Ha trascorso la prima notte in carcere il cardinale australiano George Pell, condannato dalla County Court dello Stato di Victoria perché nel 1996, quando era arcivescovo di Melbourne, abusò sessualmente di due adolescenti di 12 e 13 anni del coro della cattedrale di Saint Patrick.

I giudici infatti, dopo che martedì era stata resa nota la sentenza di colpevolezza – emessa l’11 dicembre ma secretata per non influenzare un secondo processo, poi annullato, a cui Pell avrebbe dovuto sottoporsi -, hanno revocato la libertà su cauzione (concessa a dicembre), e così ieri il cardinale è stato trasferito nell’Assessment Prison di Melbourne, in attesa della sentenza di condanna, il 13 marzo, quando verrà comunicata l’entità della pena.

Pell, che a giugno compirà 78 anni e che si dichiara innocente, rischia fino a cinquanta anni di carcere, perché colpevole di cinque reati (due violenze sessuali sui due ragazzi più atti osceni con bambini), che prevedono una condanna massima di dieci anni ciascuno.

Alla prigione potrebbe aggiungersi anche un cospicuo risarcimento monetario alle vittime. Uno dei due bambini abusati, infatti, cinque anni fa è morto per overdose, e il padre ha avviato una richiesta di risarcimento con la motivazione che il figlio sarebbe diventato tossicodipendente in conseguenza della violenza subita.

Qualcosa si è mosso anche in Vaticano. Già da un anno e mezzo – da quando aveva lasciato Roma ed era tornato in Australia per il processo – a Pell era stato proibito di celebrare messa in pubblico e di avvicinarsi a bambini ed adolescenti. A dicembre inoltre era stato estromesso dal cosiddetto C9, il Consiglio dei cardinali creato da papa Francesco – che aveva scelto il cardinale australiano come suo stretto collaboratore – con il compito di aiutarlo nel governo della Chiesa universale e nella riforma della Curia romana.

Nella tarda serata di martedì è arrivata anche la notizia della rimozione – o meglio del mancato rinnovo – di Pell come prefetto della Segreteria per l’economia, il ministero delle finanze della Santa sede (anche questo incarico gli era stato assegnato da Francesco), che lo rendeva di fatto il numero tre del Vaticano. Nonostante fosse finito sotto processo, Pell aveva conservato il ruolo di prefetto per l’economia, con la formula del «congedo». Una posizione ora ritenuta indifendibile, tanto che il Vaticano si è visto costretto ad una precipitosa correzione di rotta. Dopo quattro giorni di summit contro la pedofilia nella Chiesa, mantenere un cardinale pedofilo ai massimi vertici della gerarchia cattolica era una contraddizione troppo evidente. Però, per decidere, c’è voluta la condanna penale!

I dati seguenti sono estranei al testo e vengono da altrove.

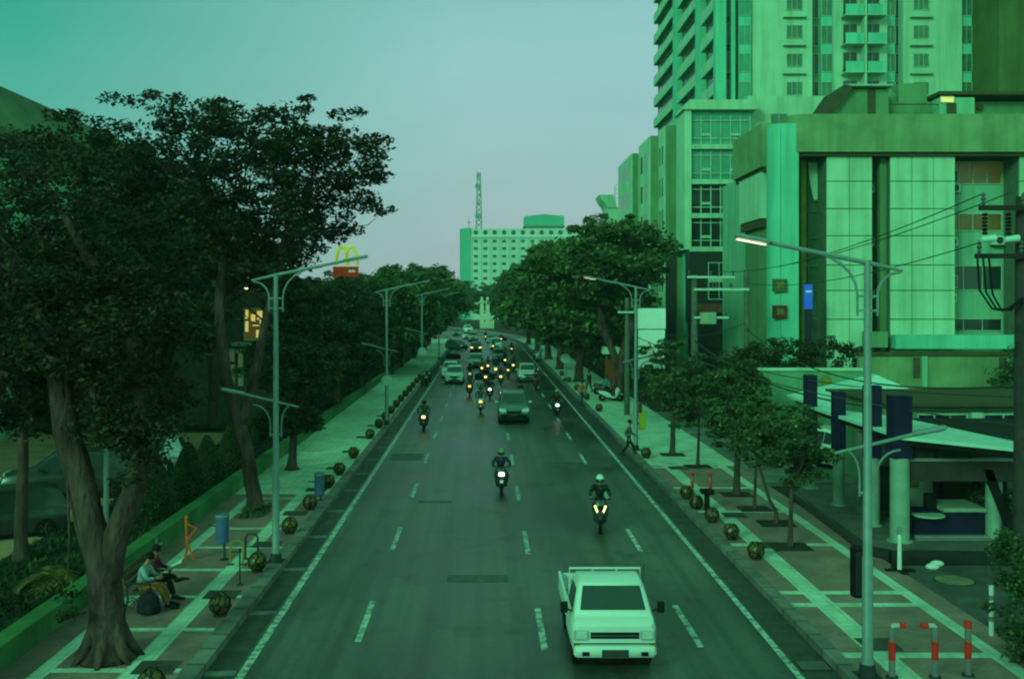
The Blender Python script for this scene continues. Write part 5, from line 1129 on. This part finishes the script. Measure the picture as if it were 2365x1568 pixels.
# ---- utility poles and wires
def upole(x, y, h, r, arms, lab, boxz=None, arm_dx=0, mat=None):
    t = thing('utility_pole', lab, 'utility pole', (x, y, 0), 'utility poles on the right')
    MB().tube([(x, y, 0), (x, y, h)], [r*1.15, r*.8], 12).build('pole', mat or M('pole_concrete', (.10, .105, .09), .8, var=.25), t, 'auto')
    for z, a, b, m in arms:
        ar = MB().box(x+a, x+b, y-r-.10, y-r-.005, z-.06, z+.06).build('crossarm', m, t)
        n = 3
        for k in range(n):
            xx = x+a+.1+(b-a-.2)*k/(n-1)
            MB().lathe([(.03, z+.06), (.06, z+.12), (.03, z+.16), (.07, z+.22), (.03, z+.27), (.06, z+.32), (.02, z+.38)], (xx, y-r-.05, 0), 8).build('insulator', M('insulator', (.09, .08, .08), .4), ar)
    if boxz: MB().box(x+.3, x+1.25, y-.45, y+.2, boxz, boxz+.7, .05).build('transformer', M('transformer_case', (.24, .30, .22), .5), t)
    return t
paleb = M('pale_crossarm', (.42, .5, .44), .5); dkb = M('dark_crossarm', (.03, .02, .025), .6)
upole(PX(1604, 62), 62, 8.9, .22, ((8.75, -.5, 2.4, paleb), (8.0, -.1, 2.2, paleb), (6.3, -.1, 2.0, paleb)), 'grey concrete utility pole with pale crossarms and a small transformer box', 5.9)
upole(PX(1724, 62), 62, 9.2, .20, ((8.0, -2.0, .1, paleb),), 'ochre grey utility pole right of the crossarm pole at right', None)
upole(PX(1448, 64), 64, 7.5, .16, ((6.6, -.6, .5, paleb),), 'thin utility pole behind the white billboard', None)
K = 25.0; kx = PX(2366, K)
big = upole(kx, K, 9.8, .24, ((9.5, -1.25, .9, dkb), (8.33, -1.35, .9, dkb)), 'thick dark utility pole with heavy crossarms at the right edge', None, mat=M('dark_pole', (.05, .035, .035), .8, var=.4))
for i, x in enumerate((-1.12, -.55)):
    mb = MB(); 
    for j in range(6): mb.lathe([(.05, 8.85+j*.09), (.075, 8.88+j*.09), (.05, 8.92+j*.09)], (kx+x, K-.3, 0), 8)
    mb.build('fuse_stack', black, big)
    MB().tube([(kx+x-.12, K-.36, 8.72), (kx+x+.22, K-.36, 8.76)], [.07, .09], 10).build('arrester', M('arrester_pale', (.4, .55, .5), .4), big)
for j in range(3):
    MB().tube([(kx-1.3+j*.14, K-.3, 8.27), (kx-1.25+j*.16, K-.3, 7.5-.05*j), (kx-.95+j*.12, K-.32, 7.05-.03*j), (kx-.5, K-.32, 7.02+.04*j), (kx-.2, K-.3, 7.25+.03*j)], .028, 6).build('cable_loop', black, big)
cab = M('cable', (.05, .045, .04), .7)
def wire(a, b, sag, lab, r=.016):
    pts = [(a[0]+(b[0]-a[0])*s, a[1]+(b[1]-a[1])*s, a[2]+(b[2]-a[2])*s - sag*4*s*(1-s)) for s in np.linspace(0, 1, 17)]
    o = MB().tube(pts, r, 5).build('power_cable', cab, None, True)
    mid = pts[8]; m = Vector(mid)
    for v in o.data.vertices: v.co -= m
    o.location = m; return tag(o, lab, 'cable', 'overhead cables on the right')
x1, x2 = PX(1604, 62), PX(1724, 62)
wire((kx-1.15, K-.3, 9.85), (x1+2.2, 62, 9.1), .5, 'uppermost overhead cable slanting from the dark pole across the office front')
wire((kx-.55, K-.3, 9.85), (x1+1.0, 62, 9.1), .6, 'second overhead cable from the top of the dark pole')
wire((kx-1.1, K-.3, 8.7), (x2, 62, 8.4), .5, 'third overhead cable reaching from the lower dark crossarm')
wire((kx, K-.25, 5.2), (x2, 62, 5.6), 1.2, 'thick sagging cable above the white pavilion roof', .03)
wire((kx, K-.25, 4.6), (x1, 62, 4.9), 1.3, 'thick sagging cable just above the kiosk canopy', .035)
wire((kx, K-.25, 4.9), (PX(1448, 64), 64, 6.2), 1.1, 'thin cable running from the billboard to the dark pole', .018)
wire((7.22, 48.9, 5.6), (kx-.1, K-.25, 4.2), .55, 'pale cable from the billboard lamp over the small trees', .018)
wire((7.22, 48.9, 6.0), (x2, 62, 6.0), .6, 'short cable from the billboard lamp to the ochre pole', .018)
# ---- the footbridge the photograph is taken from (behind and under the camera, unseen; roof and tall rear board added to shade the near road)
t = thing('footbridge', 'unseen footbridge behind the viewpoint, roof and rear board added for shade', 'footbridge', (0, -1.8, 5.3))
MB().box(-13, 13, -3.3, -.3, 5.25, 5.5).build('deck', greyp, t)
MB().box(-13, 13, -.36, -.30, 5.501, 6.55).build('front_parapet', steel, t); MB().box(-13, 13, -3.36, -3.301, 5.501, 10.2).build('rear_shade_board', greyp, t)
MB().box(-13, 13, -3.29, -.35, 9.0, 9.12).build('roof', steel, t)
for x in (-12.8, -6.4, 6.4, 12.8): MB().box(x-.06, x+.06, -.9, -.78, 5.501, 8.99).build('roof_post', steel, t)
for x in (-11.5, 11.5): MB().box(x-.4, x+.4, -2.3, -1.4, 0, 5.249).build('pier', greyp, t)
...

La Congregazione per la Dottrina della fede (l’ex Sant’Uffizio), fanno sapere dal Vaticano, «si occuperà ora del caso nei modi e con i tempi stabiliti dalla normativa canonica». Ovvero avvierà un procedimento che, dopo il processo di appello, potrebbe portare fino alla dimissione dalla stato clericale (lo «spretamento») di Pell.